Date released
24 April 2018

Charcoal presents a great new business opportunity for smallholders in PNG, where there is still a very heavy reliance on the use of fuelwood for cooking. This multi-faceted study explored the feasibility and practical dimensions of developing the industry.

About three-quarters of households in Papua New Guinea (PNG) rely on wood for fuel; however this resource is becoming scarce, leading to high prices and conflict. The researchers behind this article, who are from the University of Adelaide, the National Agricultural Research Institute in Lae, and the Forestry Commission in the UK, believe that growing fuelwood in coppice systems could be a great business opportunity for smallholders, especially if processed into charcoal. This paper reports on three activities carried out over 6 years: a market survey to understand the current demand for and supply of fuelwood; trials of different tree species for coppicing systems; and exploring suitable business models for charcoal producers in PNG.

The survey found simple and informal demand–supply chains for fuelwood, with no regulation or government intervention. Supply chains are inefficient, with many low-volume suppliers and few intermediaries along the chain. The survey clarified the large urban market for fuelwood, and that this demand looks set to continue. It was clear that a valuable market exists, but supply is problematic and mostly originating from existing forests.

The research team identified promising tree species in terms of performance (wood volume, tree form, and coppicing ability) that could be grown by farmers. They then turned their attention to acceptability of different woods by buyers. At this point they realised it would be difficult to sell new types of fuelwood, but that charcoal might be more popular – it is nearly smokeless, it is light and easy to transport, and it is easy to use for cooking. Economic analyses and practical studies, including supporting the establishment of charcoal producer groups, supported the feasibility of a charcoal industry in PNG.

The many different social and cultural groups in PNG mean that there is unlikely to be a one-size-fits-all business model for charcoal producers, and the paper advocates supporting businesses to develop their own way of working. Finally, there is a need to develop supporting policy and institutions for a successful fuelwood and charcoal industry.

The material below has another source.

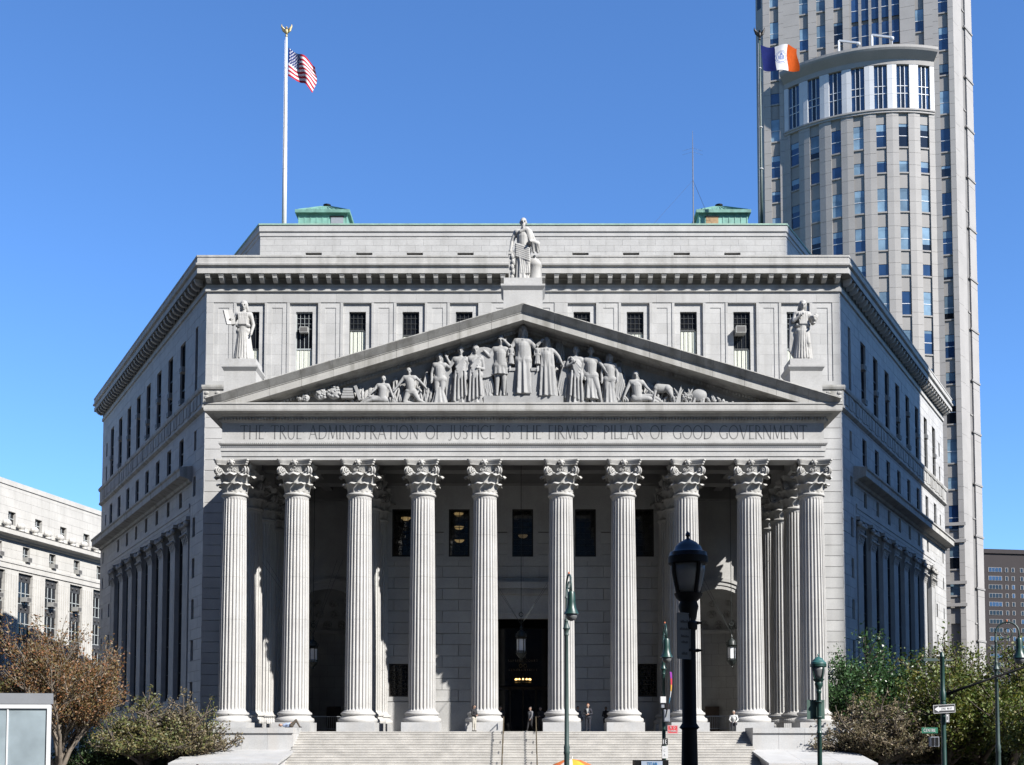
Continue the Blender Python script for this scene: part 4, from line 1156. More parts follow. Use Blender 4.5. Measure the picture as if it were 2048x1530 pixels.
relief(1152, 695, dict(elr=(.15,-.03,.66), har=(.05,-.1,.70)), robe=R_, extra=toga, flip=True)
relief(1182, 696, robe=(.1,.5,.13,.085,9,.2,17), pose=dict(elr=(.2,-.02,.66), har=(.26,-.05,.56), knl=(-.02,-.03,.28), anl=(.02,0,.045), anr=(.18,0,.045), knr=(.12,-.03,.28)))
relief(1219, 710, dict(), robe=(.0,.42,.13,.08,9,.2,27), extra=drape, hair=1.1)
relief(1275, 740, dict(SIT), h=3.5, flip=True, hair=1.2, female=True)
BEND = dict(pelvis=(0,0,.36), chest=(-.2,0,.36), neck=(-.30,0,.30), head=(-.37,-.01,.26), shl=(-.26,-.05,.34), shr=(-.24,.04,.36), ell=(-.28,-.06,.2), hal=(-.30,-.08,.08), elr=(-.2,.02,.2), har=(-.24,0,.08), hil=(-.0,-.04,.34), hir=(.04,.04,.34), knl=(.08,-.05,.2), knr=(.14,.03,.19), anl=(.1,-.02,.04), anr=(.2,.02,.04))
relief(1335, 760, BEND, h=3.1)
bgd = MB()   # low carved drapery and foliage that ties the groups together
rg = random.Random(21)
for px in range(700, 1420, 7):
    lim = rake_z(at(px, 790, 77).x)-1.65
    top = min(lim, 25.3+(lim-25.3)*rg.uniform(.45, .95)); X = at(px, 790, 76.6).x
    bgd.ball((X, 76.5, (25.3+top)/2), .30, rg.uniform(.08, .26), max(.15, (top-25.3)/2), n=9, k=7)
    for q in range(3):
        xx = X+rg.uniform(-.3, .3); hh = (top-25.3)*rg.uniform(.5, .95); cv = rg.uniform(-.45, .45)
        bgd.tube([(xx, 76.22, 25.32), (xx+cv*.4, 76.14+rg.uniform(-.1, .1), 25.32+hh*.35), (xx+cv, 76.2, 25.32+hh*.7), (xx+cv*.7, 76.4, 25.32+hh)], [.10, .085, .07, .03], 6)
bgd.build('carved_ground', granite_relief, ped, smooth=True)

# ------------------------------------------------------------------ people
skin = mat('skin', (.42, .26, .19), .6, .05, 3); skin2 = mat('skin_dark', (.12, .07, .05), .6, .05, 3)
hair_d = mat('hair_dark', (.02, .016, .014), .6, .1, 8); hair_g = mat('hair_grey', (.3, .29, .27), .6, .1, 8); hair_r = mat('hair_auburn', (.25, .09, .03), .6, .1, 8)
cl_black = mat('cloth_black', (.012, .012, .015), .85, .2, 5); cl_navy = mat('cloth_navy', (.015, .017, .028), .85, .2, 5); cl_white = mat('cloth_white', (.62, .62, .60), .85, .1, 5)
cl_grey = mat('cloth_grey', (.16, .16, .17), .85, .15, 5); cl_blue = mat('cloth_pale_blue', (.35, .42, .58), .85, .1, 5); cl_brown = mat('cloth_brown', (.09, .07, .05), .85, .1, 5); leather = mat('shoe_leather', (.015, .012, .01), .5, .1, 5)
cl_khaki = mat('cloth_cream', (.52, .49, .42), .85, .1, 5)
def person(label, loc, rz, h, mats, pose=None, hair=1.0, robe=None, female=False, extra=None, group='people on the steps'):
    """mats: skin, hair, top, trousers, shoes"""
    ms = [mats[0], mats[1], mats[2], mats[3], mats[4]]
    me = body(h, pose, robe, None, hair, False, (0, 1, 2, 2, 0, 3, 4), female, extra, 'person', ms, voxel=h/125, smooth_it=1, slim=1.05)
    o = link('person', me, None, T(loc[0], loc[1], loc[2], rz))
    return tag(o, label, 'person', group)
WALK = dict(knl=(-.05,-.08,.29), anl=(-.05,-.13,.06), knr=(.05,.0,.28), anr=(.05,.12,.06), ell=(-.15,.05,.62), hal=(-.14,.02,.48), elr=(.15,-.05,.62), har=(.13,-.12,.50))
HOLD = dict(elr=(.15,-.02,.63), har=(.05,-.13,.62), ell=(-.15,-.02,.63), hal=(-.04,-.13,.60))
q = at(948, 1466, 75.1)
person('woman in black top and cream trousers standing beside a column base on the top step', (q.x, 75.1, FLOOR), .9, 1.72, (skin, hair_d, cl_black, cl_khaki, leather), HOLD, 1.15, female=True)
person('person in dark clothes standing just left of the main doorway', (at(1001,1460,80).x, 80, FLOOR), .4, 1.75, (skin, hair_d, cl_navy, cl_black, leather), HOLD)
def backpack(mb, P, h, cap): cap(Vector((0,.10,.76))*h, Vector((0,.11,.62))*h, .062, .07, 2)
person('walking person in pale shirt and dark shorts in front of the main doorway', (at(1061,1462,77.5).x, 77.5, FLOOR), -.9, 1.66, (skin, hair_d, cl_grey, cl_black, leather), WALK, 1.0, extra=backpack)
person('person in black suit standing in shade at the right of the doorway', (at(1081,1460,82).x, 82, FLOOR), -.5, 1.78, (skin, hair_d, cl_black, cl_black, leather), HOLD)
def bag(mb, P, h, cap): cap(Vector((.17,-.02,.55))*h, Vector((.19,0,.48))*h, .05, .055, 2)
person('man in grey jacket with shoulder bag standing left of the suited man', (at(1156,1462,79).x, 79, FLOOR), .5, 1.74, (skin, hair_d, cl_grey, cl_black, leather), dict(), extra=bag)
person('man in dark suit with open white shirt facing the square', (at(1176,1464,77.2).x, 77.2, FLOOR), -.2, 1.86, (skin, hair_r, cl_navy, cl_navy, leather), HOLD)
mb = MB(); mb.prism([(-.075,1.53),(.075,1.53),(.02,1.18),(-.02,1.18)], -.165, -.15)
sh_ = mb.build('shirt_front', cl_white, None, M=T(at(1176,1464,77.2).x, 77.2, FLOOR, -.2)); pm = [o for o in bpy.data.objects if o.name.startswith('person')][-1]; sh_.parent = pm; sh_.matrix_parent_inverse = wm(pm).inverted()
person('person in black half hidden behind a column to the right of the suited man', (at(1212,1462,78.6).x, 78.6, FLOOR), .3, 1.7, (skin2, hair_d, cl_black, cl_navy, leather), HOLD)
SITP = dict(pelvis=(0,0,.30), chest=(0,-.03,.47), neck=(0,-.04,.60), head=(0,-.06,.69), shl=(-.105,-.03,.57), shr=(.105,-.03,.57), ell=(-.15,-.10,.42), hal=(-.08,-.2,.34), elr=(.15,-.10,.42), har=(.08,-.2,.34), hil=(-.05,0,.28), hir=(.05,0,.28), knl=(-.06,-.24,.30), knr=(.06,-.24,.30), anl=(-.07,-.22,.045), anr=(.07,-.22,.045))
person('grey-haired person in white shirt sitting on the plinth of the second column from the right', (at(1468,1462,75.6).x, 75.62, FLOOR), -.25, 1.78, (skin, hair_g, cl_white, cl_navy, leather), SITP)
LIE = dict(pelvis=(0,0,.09), chest=(-.18,0,.085), neck=(-.30,0,.09), head=(-.385,-.01,.09), shl=(-.26,-.10,.08), shr=(-.26,.10,.08), ell=(-.12,-.13,.12), hal=(-.04,-.05,.17), elr=(-.14,.13,.10), har=(-.05,.04,.17), hil=(0,-.05,.08), hir=(0,.05,.08), knl=(.17,-.05,.27), knr=(.15,.05,.27), anl=(.30,-.05,.05), anr=(.27,.05,.05), fwd=(1,0,0))
person('man in pale blue shirt lying with knees raised on the left cheek wall', (at(583,1456,74.2).x, 74.2, 3.98), 0, 1.78, (skin, hair_r, cl_blue, cl_brown, leather), LIE)
person('pedestrian whose dark-haired head shows at the foot of the left cheek wall', (at(400,1526,65).x, 64.5, .14), .6, 1.72, (skin, hair_d, cl_black, cl_navy, leather), WALK, group='pedestrians on the pavement')
person('pedestrian in blue cap at the kerb below the one-way sign', (at(1916,1524,60).x, 59.5, 0.0), -.6, 1.74, (skin, cl_blue, cl_blue, cl_navy, leather), WALK, group='pedestrians on the pavement')
person('pedestrian with dark hair below the crook lamp at the right edge', (at(2012,1519,58).x, 57.5, 0.0), .2, 1.9, (skin, hair_d, cl_black, cl_navy, leather), dict(), group='pedestrians on the pavement')
# ------------------------------------------------------------------ flagpoles and flags
def eagle(mb, c, s=1):
    x, y, z = c
    mb.lathe([(.02,0),(.10,.05),(.11,.14),(.06,.2),(.05,.3)], 12, (x, y, z)); mb.ball((x, y, z+.5), .17, .15, .26, n=10, k=8); mb.ball((x, y-.05, z+.82), .10, .12, .10, n=8, k=6)
    mb.tube([(x,y-.12,z+.82),(x,y-.24,z+.78)], [.05,.01], 6)
    for k in (-1, 1):
        for i in range(5):
            mb.tube([(x+k*.1, y, z+.42+.05*i), (x+k*(.32+.03*i), y+.03, z+.62+.09*i), (x+k*(.36+.02*i), y+.04, z+.78+.1*i)], [.08,.08,.03], 6)
gold_m = mat('gilded_metal', (.55, .44, .22), .45, .1, 4, metal=.3)
pole_m = mat('flagpole_paint', (.74, .74, .74), .5, .08, 1, streak=.2, dirt=(.5, .42, .36))
cl_flag = {}
for s, lab, top in ((-1, 'tall white flagpole topped by a gilt eagle flying the striped flag', 65.2), (1, 'tall pale flagpole with dark eagle finial in front of the tower', 64.9)):
    o = empty('flagpole', (s*20.6, 98, 45.7), 0, lab, 'flagpole', 'roof flagpoles')
    lean = .0
    mb = MB(); pts = [(s*20.6+.0, 98, 45.7), (s*20.6, 98, 52), (s*20.6, 98, 58), (s*20.6, 98, top-.9)]
    mb.tube(pts, [.21, .19, .15, .085] if s < 0 else [.14, .13, .11, .07], 14); mb.build('pole', pole_m if s < 0 else lamp_green2, o, smooth=True)
    mb = MB()
    for z in (52.5, 56.2, 61.5): mb.lathe([(.21-.008*(z-50), -.04), (.225-.008*(z-50), 0), (.21-.008*(z-50), .04)], 14, (s*20.6, 98, z))
    mb.build('pole_band', pole_m, o)
    mb = MB(); eagle(mb, (s*20.6, 98, top-.9)); mb.build('eagle_finial', gold_m if s < 0 else bronze, o, smooth=True)
    mb = MB(); mb.tube([(s*20.6-.18, 97.9, 46), (s*20.6-.13, 97.9, top-1.2)], .012, 4); mb.build('halyard', white_paint, o)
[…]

Reference: I.K. Nuberg, J.A. Mitir and B. Robinson (2017) Short-rotation coppice agroforestry for charcoal small business in Papua New Guinea. Australian Forestry, Vol. 80, No. 3, pp. 143–152. DOI: 10.1080/00049158.2017.1339238

The open-source publication of the above paper is part of wider initiative by ACIAR to disseminate the results of its projects as widely as possible. The move towards supporting open access is in line with ACIAR’s thinking on free and fair knowledge sharing in pursuit of more productive and sustainable agricultural systems.